140 is the de facto standard for road bikes it seems. Even if you live somewhere rainy I think aluminum rims are a better solution. Carbon rims + rainy are not a large percentage of road bike use cases. Rim wear can be an issue I suppose but I don’t do that much city or commuting riding on rim brake bikes. The kind of rides where I would be using a road bike with skinny tires, I’m not braking much[/quote]

The rim wear use case I’m thinking about is East Bay road circuits in the wet season: drop down Tunnel or Wildcat with any regularity and any significant body mass and you’ll definitely burn through an alu rim pretty quickly. Lots of tight turns, short steep straitaways, and a constant incursion of really sharp gritty mud and slop from the surrounding hillsides.

by contrast, the riding around Richmond, VA is flat-ish, without any technical cornering that needs a preliminary grab of the brakes. I could 99% use some ultralight nonsense time trial braking setup that weighs ten grams and at best mildly discourages forward progress.

I take your word that 140mm rotors are standard for road bikes, but also think that it’s dumb. Why not get the extra bit of grab that a 160 gives you, I ask rhetorically[/quote]

203 or don’t talk fo me.

I’m curious what my rim wear is going to look like in the Midwest. Both wheels on the Nordavinden are just about due for new rims but the front had 3,000 miles under a fat guy in the northwest and the rear is about 6,000 of the same. Now that the bike is basically unridable 6 months a year and not particular rainy for the other 6, I’m looking forward to those getting double those numbers.
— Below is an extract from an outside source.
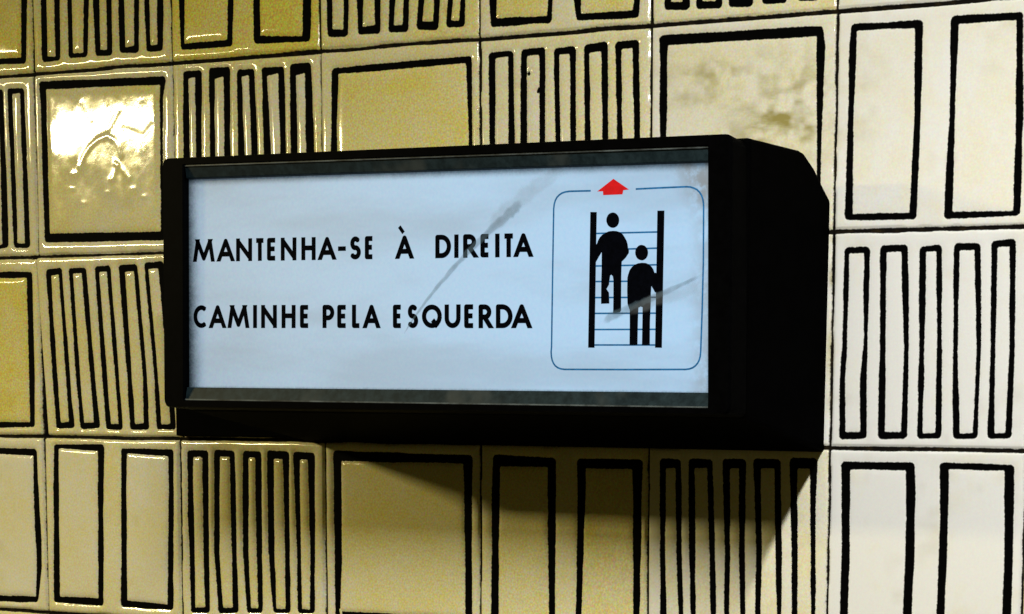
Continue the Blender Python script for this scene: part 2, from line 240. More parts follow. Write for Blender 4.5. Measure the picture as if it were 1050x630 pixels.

Fwiw as a midwesterner I’ve never work out a rim in my life
Including many 10k mile seasons

The first (sanctioned) mtb race i did i pre ride the course and flatted the front tire. it started to seal, the tucked up if i played with it. i agonized for an hour or two while waiting for the intermediate race to start on whether to trust the sealant or toss a tube in it. eventually i concluded that tubes worked fine for a long time, put a tube in it and got 4th in my age group. sometimes shutting the fuck up and riding works best.
that said, i prefer disc brakes and think a road bike looks classier with rim brakes. do whatever you like best.

This is some galactic brake planing.

A few companies make beautifully shaped rotors that elegantly echo the graceful form of the bicycle wheel. Then there’s Shimano, who make very functional and breathtakingly ugly rotors that are on 90% of all disc rotor bikes.

[quote=Tail Hook Lengthener]This is some galactic brake planing.

[/quote]

Wow that was annoying and pointless

The dude is beyond annoying. Like smash-him-in-the-face-with-a-brick annoying.

Was gonna post that, but he’s so fuckin annoying

Re: disc brake chat, I don’t think most people (that aren’t trying to sell bikes) are arguing that rim brake bikes are now unsafe, they’re just less enjoyable in situations where you are braking a lot. If you’re buying a bike now, take advantage of the new technology.

Also, I thought we had talked extensively about why “I can lock up my wheels with my current brakes” is not the logical argument that people keep making it out to be. Like, yeah, I can lock up the wheel enough to endo on a shitty single pivot road caliper. Disc brakes, especially wet ones, give you that power with almost no physical effort required, which lets you stay loose and relaxed, which helps you ride better and more relaxed. Which is just more fun. I’ve ridden dirt on cross bikes with cantis tons of times, but my coffee grinder is way more fun than any of them. It’s not particularly better-suited for that except for the disc brakes, but that’s a big difference.